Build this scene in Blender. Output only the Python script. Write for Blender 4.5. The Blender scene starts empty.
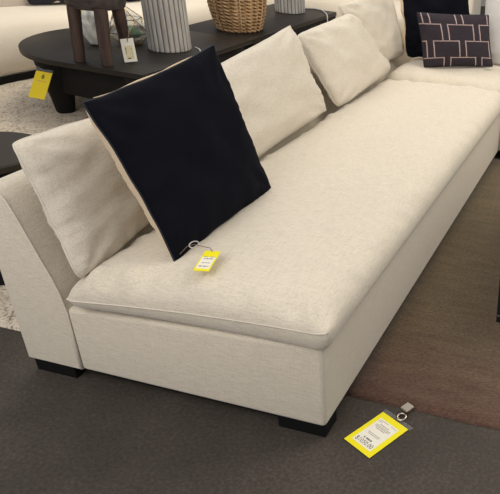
import bpy, bmesh, math, random
from mathutils import Vector, Matrix, noise
random.seed(7)
C = bpy.context.scene.collection
PI = math.pi

# ------------------------------------------------------------------ materials
def newmat(name):
    m = bpy.data.materials.new(name); m.use_nodes = True
    nt = m.node_tree; b = nt.nodes['Principled BSDF']
    return m, nt, b

def nd(nt, kind, **kw):
    n = nt.nodes.new(kind)
    for k, v in kw.items():
        if k in n.inputs: n.inputs[k].default_value = v
        else: setattr(n, k, v)
    return n

def coords(nt, scale=(1, 1, 1), out='Object'):
    tc = nd(nt, 'ShaderNodeTexCoord'); mp = nd(nt, 'ShaderNodeMapping')
    mp.inputs['Scale'].default_value = scale
    nt.links.new(tc.outputs[out], mp.inputs['Vector'])
    return mp.outputs['Vector']

def noise_n(nt, vec, scale=5, detail=4, rough=.5):
    n = nd(nt, 'ShaderNodeTexNoise'); n.inputs['Scale'].default_value = scale
    n.inputs['Detail'].default_value = detail; n.inputs['Roughness'].default_value = rough
    nt.links.new(vec, n.inputs['Vector']); return n.outputs['Fac']

def ramp(nt, fac, stops):
    r = nd(nt, 'ShaderNodeValToRGB'); e = r.color_ramp.elements
    while len(e) < len(stops): e.new(.5)
    for i, (p, c) in enumerate(stops):
        e[i].position = p; e[i].color = (*c, 1)
    nt.links.new(fac, r.inputs['Fac']); return r.outputs['Color']

def math_n(nt, op, a, b=None):
    n = nd(nt, 'ShaderNodeMath'); n.operation = op
    for i, v in enumerate((a, b)):
        if v is None: continue
        if isinstance(v, (int, float)): n.inputs[i].default_value = v
        else: nt.links.new(v, n.inputs[i])
    return n.outputs[0]

def bump(nt, b, h, strength=.3, dist=.002):
    n = nd(nt, 'ShaderNodeBump'); n.inputs['Strength'].default_value = strength
    n.inputs['Distance'].default_value = dist
    nt.links.new(h, n.inputs['Height']); nt.links.new(n.outputs['Normal'], b.inputs['Normal'])

def plain(name, col, rough=.6, metal=0, **kw):
    m, nt, b = newmat(name)
    b.inputs['Base Color'].default_value = (*col, 1); b.inputs['Roughness'].default_value = rough
    b.inputs['Metallic'].default_value = metal
    for k, v in kw.items(): b.inputs[k].default_value = v
    return m

def linen(name, col, amt=.10, weave=1.0):
    """woven linen: crossed slubby threads"""
    m, nt, b = newmat(name)
    f1 = noise_n(nt, coords(nt, (26, 300, 300)), 1, 2, .6)
    f2 = noise_n(nt, coords(nt, (300, 26, 300)), 1, 2, .6)
    f3 = noise_n(nt, coords(nt, (300, 300, 26)), 1, 2, .6)
    f = math_n(nt, 'ADD', math_n(nt, 'ADD', math_n(nt, 'MULTIPLY', f1, .45), math_n(nt, 'MULTIPLY', f2, .35)), math_n(nt, 'MULTIPLY', f3, .2))
    lo = tuple(c * (1 - amt * 1.3) for c in col); hi = tuple(min(1, c * (1 + amt)) for c in col)
    c = ramp(nt, f, [(.36, lo), (.5, col), (.66, hi)])
    nt.links.new(c, b.inputs['Base Color'])
    b.inputs['Roughness'].default_value = .95
    b.inputs['Sheen Weight'].default_value = .25; b.inputs['Sheen Roughness'].default_value = .6
    b.inputs['Specular IOR Level'].default_value = .2
    big = noise_n(nt, coords(nt), 14, 3, .55)
    h = math_n(nt, 'ADD', math_n(nt, 'MULTIPLY', f, 1.0), math_n(nt, 'MULTIPLY', big, .7))
    bump(nt, b, h, .55 * weave, .004)
    return m

def wood(name, dark, light, rough=.45, axis=2, scale=1.0, bumpy=.2, spec=.25):
    m, nt, b = newmat(name)
    s = [38 * scale] * 3; s[axis] = 2.2 * scale
    f = noise_n(nt, coords(nt, tuple(s)), 1, 5, .65)
    nt.links.new(ramp(nt, f, [(.3, dark), (.7, light)]), b.inputs['Base Color'])
    b.inputs['Roughness'].default_value = rough; b.inputs['Specular IOR Level'].default_value = spec
    bump(nt, b, f, bumpy, .002)
    return m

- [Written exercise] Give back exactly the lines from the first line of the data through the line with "return mp.outputs['Vector']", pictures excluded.

- [Result of this task]
Build this scene in Blender. Output only the Python script. Write for Blender 4.5. The Blender scene starts empty.
import bpy, bmesh, math, random
from mathutils import Vector, Matrix, noise
random.seed(7)
C = bpy.context.scene.collection
PI = math.pi

# ------------------------------------------------------------------ materials
def newmat(name):
    m = bpy.data.materials.new(name); m.use_nodes = True
    nt = m.node_tree; b = nt.nodes['Principled BSDF']
    return m, nt, b

def nd(nt, kind, **kw):
    n = nt.nodes.new(kind)
    for k, v in kw.items():
        if k in n.inputs: n.inputs[k].default_value = v
        else: setattr(n, k, v)
    return n

def coords(nt, scale=(1, 1, 1), out='Object'):
    tc = nd(nt, 'ShaderNodeTexCoord'); mp = nd(nt, 'ShaderNodeMapping')
    mp.inputs['Scale'].default_value = scale
    nt.links.new(tc.outputs[out], mp.inputs['Vector'])
    return mp.outputs['Vector']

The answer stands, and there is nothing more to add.